* [The task]: Your task is to repeat the listing exactly.

* [Data lines]:
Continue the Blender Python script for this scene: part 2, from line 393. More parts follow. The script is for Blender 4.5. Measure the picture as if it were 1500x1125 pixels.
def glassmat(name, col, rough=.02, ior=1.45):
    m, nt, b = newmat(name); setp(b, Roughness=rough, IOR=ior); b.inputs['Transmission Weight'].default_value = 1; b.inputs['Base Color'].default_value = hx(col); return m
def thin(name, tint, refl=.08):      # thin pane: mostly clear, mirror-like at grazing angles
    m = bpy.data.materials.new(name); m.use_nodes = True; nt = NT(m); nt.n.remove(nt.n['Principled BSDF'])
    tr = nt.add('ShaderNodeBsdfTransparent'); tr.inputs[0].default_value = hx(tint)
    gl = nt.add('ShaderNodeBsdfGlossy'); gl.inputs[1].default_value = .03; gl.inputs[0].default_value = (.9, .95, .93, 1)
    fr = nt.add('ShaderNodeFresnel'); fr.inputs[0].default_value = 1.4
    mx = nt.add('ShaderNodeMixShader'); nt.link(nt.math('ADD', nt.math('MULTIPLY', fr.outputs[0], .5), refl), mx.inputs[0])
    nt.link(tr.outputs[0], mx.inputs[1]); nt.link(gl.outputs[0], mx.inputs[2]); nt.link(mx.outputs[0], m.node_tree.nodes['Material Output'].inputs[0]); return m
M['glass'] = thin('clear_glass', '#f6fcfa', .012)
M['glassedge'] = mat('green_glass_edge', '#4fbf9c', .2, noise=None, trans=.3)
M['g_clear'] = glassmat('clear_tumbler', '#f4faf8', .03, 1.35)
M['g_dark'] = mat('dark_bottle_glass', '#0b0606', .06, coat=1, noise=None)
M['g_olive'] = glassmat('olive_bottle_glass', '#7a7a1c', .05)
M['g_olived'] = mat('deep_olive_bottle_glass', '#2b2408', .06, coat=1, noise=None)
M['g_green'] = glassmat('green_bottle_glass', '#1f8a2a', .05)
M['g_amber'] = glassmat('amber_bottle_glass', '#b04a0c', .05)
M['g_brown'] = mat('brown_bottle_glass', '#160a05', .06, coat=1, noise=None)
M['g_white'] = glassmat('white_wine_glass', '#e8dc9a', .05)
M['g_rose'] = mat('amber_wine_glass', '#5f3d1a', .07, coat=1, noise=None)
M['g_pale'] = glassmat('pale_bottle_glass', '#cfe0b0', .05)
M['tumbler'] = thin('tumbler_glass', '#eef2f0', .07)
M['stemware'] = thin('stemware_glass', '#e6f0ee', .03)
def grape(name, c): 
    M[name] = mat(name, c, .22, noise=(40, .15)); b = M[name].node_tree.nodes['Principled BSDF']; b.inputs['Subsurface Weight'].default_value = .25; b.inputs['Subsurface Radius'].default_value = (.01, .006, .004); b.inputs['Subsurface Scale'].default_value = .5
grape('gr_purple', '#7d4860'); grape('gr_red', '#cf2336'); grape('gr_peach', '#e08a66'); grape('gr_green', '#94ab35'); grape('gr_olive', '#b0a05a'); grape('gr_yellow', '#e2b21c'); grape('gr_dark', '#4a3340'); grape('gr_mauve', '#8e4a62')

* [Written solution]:
Continue the Blender Python script for this scene: part 2, from line 393. More parts follow. The script is for Blender 4.5. Measure the picture as if it were 1500x1125 pixels.
def glassmat(name, col, rough=.02, ior=1.45):
    m, nt, b = newmat(name); setp(b, Roughness=rough, IOR=ior); b.inputs['Transmission Weight'].default_value = 1; b.inputs['Base Color'].default_value = hx(col); return m
def thin(name, tint, refl=.08):      # thin pane: mostly clear, mirror-like at grazing angles
    m = bpy.data.materials.new(name); m.use_nodes = True; nt = NT(m); nt.n.remove(nt.n['Principled BSDF'])
    tr = nt.add('ShaderNodeBsdfTransparent'); tr.inputs[0].default_value = hx(tint)
    gl = nt.add('ShaderNodeBsdfGlossy'); gl.inputs[1].default_value = .03; gl.inputs[0].default_value = (.9, .95, .93, 1)
    fr = nt.add('ShaderNodeFresnel'); fr.inputs[0].default_value = 1.4
    mx = nt.add('ShaderNodeMixShader'); nt.link(nt.math('ADD', nt.math('MULTIPLY', fr.outputs[0], .5), refl), mx.inputs[0])
    nt.link(tr.outputs[0], mx.inputs[1]); nt.link(gl.outputs[0], mx.inputs[2]); nt.link(mx.outputs[0], m.node_tree.nodes['Material Output'].inputs[0]); return m
M['glass'] = thin('clear_glass', '#f6fcfa', .012)
M['glassedge'] = mat('green_glass_edge', '#4fbf9c', .2, noise=None, trans=.3)
M['g_clear'] = glassmat('clear_tumbler', '#f4faf8', .03, 1.35)
M['g_dark'] = mat('dark_bottle_glass', '#0b0606', .06, coat=1, noise=None)
M['g_olive'] = glassmat('olive_bottle_glass', '#7a7a1c', .05)
M['g_olived'] = mat('deep_olive_bottle_glass', '#2b2408', .06, coat=1, noise=None)
M['g_green'] = glassmat('green_bottle_glass', '#1f8a2a', .05)
M['g_amber'] = glassmat('amber_bottle_glass', '#b04a0c', .05)
M['g_brown'] = mat('brown_bottle_glass', '#160a05', .06, coat=1, noise=None)
M['g_white'] = glassmat('white_wine_glass', '#e8dc9a', .05)
M['g_rose'] = mat('amber_wine_glass', '#5f3d1a', .07, coat=1, noise=None)
M['g_pale'] = glassmat('pale_bottle_glass', '#cfe0b0', .05)
M['tumbler'] = thin('tumbler_glass', '#eef2f0', .07)
M['stemware'] = thin('stemware_glass', '#e6f0ee', .03)
def grape(name, c): 
    M[name] = mat(name, c, .22, noise=(40, .15)); b = M[name].node_tree.nodes['Principled BSDF']; b.inputs['Subsurface Weight'].default_value = .25; b.inputs['Subsurface Radius'].default_value = (.01, .006, .004); b.inputs['Subsurface Scale'].default_value = .5
grape('gr_purple', '#7d4860'); grape('gr_red', '#cf2336'); grape('gr_peach', '#e08a66'); grape('gr_green', '#94ab35'); grape('gr_olive', '#b0a05a'); grape('gr_yellow', '#e2b21c'); grape('gr_dark', '#4a3340'); grape('gr_mauve', '#8e4a62')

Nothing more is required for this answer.